─── Information shown

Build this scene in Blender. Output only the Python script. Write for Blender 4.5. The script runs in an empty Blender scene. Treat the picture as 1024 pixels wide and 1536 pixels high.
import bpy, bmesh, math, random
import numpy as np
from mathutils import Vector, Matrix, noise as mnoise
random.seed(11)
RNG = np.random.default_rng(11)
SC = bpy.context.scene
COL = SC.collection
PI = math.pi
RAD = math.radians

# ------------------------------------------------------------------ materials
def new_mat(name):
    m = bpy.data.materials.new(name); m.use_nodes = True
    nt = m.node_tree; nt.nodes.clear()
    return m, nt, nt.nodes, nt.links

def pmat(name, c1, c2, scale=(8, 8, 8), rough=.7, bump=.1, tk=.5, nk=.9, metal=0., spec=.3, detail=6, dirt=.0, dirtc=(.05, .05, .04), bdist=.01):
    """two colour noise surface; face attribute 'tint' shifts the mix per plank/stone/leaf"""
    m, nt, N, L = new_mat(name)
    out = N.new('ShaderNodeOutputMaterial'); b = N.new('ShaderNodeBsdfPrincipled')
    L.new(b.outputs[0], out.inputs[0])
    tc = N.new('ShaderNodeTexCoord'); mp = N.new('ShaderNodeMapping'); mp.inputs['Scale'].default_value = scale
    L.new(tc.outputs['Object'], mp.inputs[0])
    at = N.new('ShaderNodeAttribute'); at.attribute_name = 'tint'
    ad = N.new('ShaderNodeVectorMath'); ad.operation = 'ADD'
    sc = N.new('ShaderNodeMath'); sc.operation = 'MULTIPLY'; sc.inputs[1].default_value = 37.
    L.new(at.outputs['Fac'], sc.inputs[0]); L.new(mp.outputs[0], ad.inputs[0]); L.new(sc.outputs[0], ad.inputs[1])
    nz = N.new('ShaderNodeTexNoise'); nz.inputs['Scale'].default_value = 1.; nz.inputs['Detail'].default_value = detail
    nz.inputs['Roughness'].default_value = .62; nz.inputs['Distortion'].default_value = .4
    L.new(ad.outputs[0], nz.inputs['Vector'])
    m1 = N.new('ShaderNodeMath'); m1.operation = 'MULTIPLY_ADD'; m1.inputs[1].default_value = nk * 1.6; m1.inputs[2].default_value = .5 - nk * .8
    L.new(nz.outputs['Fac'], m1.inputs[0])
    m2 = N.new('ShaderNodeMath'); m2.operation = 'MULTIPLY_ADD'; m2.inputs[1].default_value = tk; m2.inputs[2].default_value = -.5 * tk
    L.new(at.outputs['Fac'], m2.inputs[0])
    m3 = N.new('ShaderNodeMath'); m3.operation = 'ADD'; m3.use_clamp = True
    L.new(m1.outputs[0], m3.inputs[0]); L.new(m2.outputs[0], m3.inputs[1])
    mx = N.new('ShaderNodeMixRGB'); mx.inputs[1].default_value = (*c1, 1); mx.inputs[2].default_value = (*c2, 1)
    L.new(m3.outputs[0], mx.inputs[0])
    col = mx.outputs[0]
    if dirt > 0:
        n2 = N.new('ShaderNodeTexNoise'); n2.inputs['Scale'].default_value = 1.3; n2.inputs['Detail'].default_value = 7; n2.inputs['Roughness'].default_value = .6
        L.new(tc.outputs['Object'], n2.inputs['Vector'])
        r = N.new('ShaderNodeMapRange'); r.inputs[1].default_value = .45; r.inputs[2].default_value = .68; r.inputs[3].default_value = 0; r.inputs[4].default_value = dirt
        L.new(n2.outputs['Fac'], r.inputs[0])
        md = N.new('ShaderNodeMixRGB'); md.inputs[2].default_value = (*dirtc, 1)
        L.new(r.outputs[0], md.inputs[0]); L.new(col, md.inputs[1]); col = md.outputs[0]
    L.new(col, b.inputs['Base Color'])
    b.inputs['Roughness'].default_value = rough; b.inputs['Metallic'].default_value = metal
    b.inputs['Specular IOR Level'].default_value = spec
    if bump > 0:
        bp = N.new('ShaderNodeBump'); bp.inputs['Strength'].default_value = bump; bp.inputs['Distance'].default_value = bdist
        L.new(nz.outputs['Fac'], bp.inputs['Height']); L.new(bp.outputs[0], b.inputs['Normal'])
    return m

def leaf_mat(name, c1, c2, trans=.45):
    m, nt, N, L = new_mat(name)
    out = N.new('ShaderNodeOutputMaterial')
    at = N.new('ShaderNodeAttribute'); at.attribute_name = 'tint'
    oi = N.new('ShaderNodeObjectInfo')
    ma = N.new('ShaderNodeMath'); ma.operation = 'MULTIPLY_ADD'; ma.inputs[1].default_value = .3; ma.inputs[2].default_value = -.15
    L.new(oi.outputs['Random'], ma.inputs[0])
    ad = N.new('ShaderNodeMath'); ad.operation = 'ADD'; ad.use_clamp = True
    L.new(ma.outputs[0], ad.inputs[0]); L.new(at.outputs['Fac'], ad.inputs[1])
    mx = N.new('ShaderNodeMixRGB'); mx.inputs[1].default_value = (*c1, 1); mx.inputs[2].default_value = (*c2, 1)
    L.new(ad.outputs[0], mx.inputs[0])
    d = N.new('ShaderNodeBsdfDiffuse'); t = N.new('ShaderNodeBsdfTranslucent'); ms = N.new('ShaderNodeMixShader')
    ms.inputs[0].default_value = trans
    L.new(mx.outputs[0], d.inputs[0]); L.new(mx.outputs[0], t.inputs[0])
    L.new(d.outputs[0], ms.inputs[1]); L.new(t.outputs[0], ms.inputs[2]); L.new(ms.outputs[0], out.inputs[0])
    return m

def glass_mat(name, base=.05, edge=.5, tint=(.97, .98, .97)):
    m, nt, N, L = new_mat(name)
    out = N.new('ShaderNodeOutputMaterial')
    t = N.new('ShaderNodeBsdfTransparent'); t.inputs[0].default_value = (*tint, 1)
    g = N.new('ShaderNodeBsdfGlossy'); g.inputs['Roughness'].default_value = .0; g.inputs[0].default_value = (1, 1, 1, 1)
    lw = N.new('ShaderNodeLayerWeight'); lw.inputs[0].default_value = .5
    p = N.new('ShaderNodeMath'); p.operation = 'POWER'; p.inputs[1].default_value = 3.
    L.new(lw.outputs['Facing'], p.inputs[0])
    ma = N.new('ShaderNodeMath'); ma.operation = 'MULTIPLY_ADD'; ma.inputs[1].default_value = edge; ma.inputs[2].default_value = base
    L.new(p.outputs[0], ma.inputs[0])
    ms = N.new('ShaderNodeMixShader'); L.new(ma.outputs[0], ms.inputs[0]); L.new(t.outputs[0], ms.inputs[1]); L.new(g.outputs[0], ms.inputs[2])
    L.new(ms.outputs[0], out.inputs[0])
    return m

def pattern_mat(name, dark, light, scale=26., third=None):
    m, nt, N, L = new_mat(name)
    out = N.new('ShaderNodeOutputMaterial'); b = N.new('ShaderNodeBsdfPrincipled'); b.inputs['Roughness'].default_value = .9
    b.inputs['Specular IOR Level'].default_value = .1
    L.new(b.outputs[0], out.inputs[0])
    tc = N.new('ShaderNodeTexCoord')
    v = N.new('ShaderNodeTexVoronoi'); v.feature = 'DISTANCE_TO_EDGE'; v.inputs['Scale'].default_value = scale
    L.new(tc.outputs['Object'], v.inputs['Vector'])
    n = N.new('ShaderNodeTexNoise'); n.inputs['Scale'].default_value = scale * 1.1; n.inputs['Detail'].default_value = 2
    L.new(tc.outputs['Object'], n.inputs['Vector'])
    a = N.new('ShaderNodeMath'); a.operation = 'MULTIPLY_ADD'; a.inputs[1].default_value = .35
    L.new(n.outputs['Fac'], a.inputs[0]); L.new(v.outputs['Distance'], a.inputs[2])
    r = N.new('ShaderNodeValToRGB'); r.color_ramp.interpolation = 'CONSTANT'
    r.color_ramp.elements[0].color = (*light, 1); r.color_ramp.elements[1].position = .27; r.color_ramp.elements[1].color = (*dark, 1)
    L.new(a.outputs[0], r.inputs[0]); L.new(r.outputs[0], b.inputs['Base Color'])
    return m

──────

## Task description:
Starting at the first line of the listing, retype every line up to and including the one with "return m, nt, nt.nodes, nt.links".

## Answer:
Build this scene in Blender. Output only the Python script. Write for Blender 4.5. The script runs in an empty Blender scene. Treat the picture as 1024 pixels wide and 1536 pixels high.
import bpy, bmesh, math, random
import numpy as np
from mathutils import Vector, Matrix, noise as mnoise
random.seed(11)
RNG = np.random.default_rng(11)
SC = bpy.context.scene
COL = SC.collection
PI = math.pi
RAD = math.radians

# ------------------------------------------------------------------ materials
def new_mat(name):
    m = bpy.data.materials.new(name); m.use_nodes = True
    nt = m.node_tree; nt.nodes.clear()
    return m, nt, nt.nodes, nt.links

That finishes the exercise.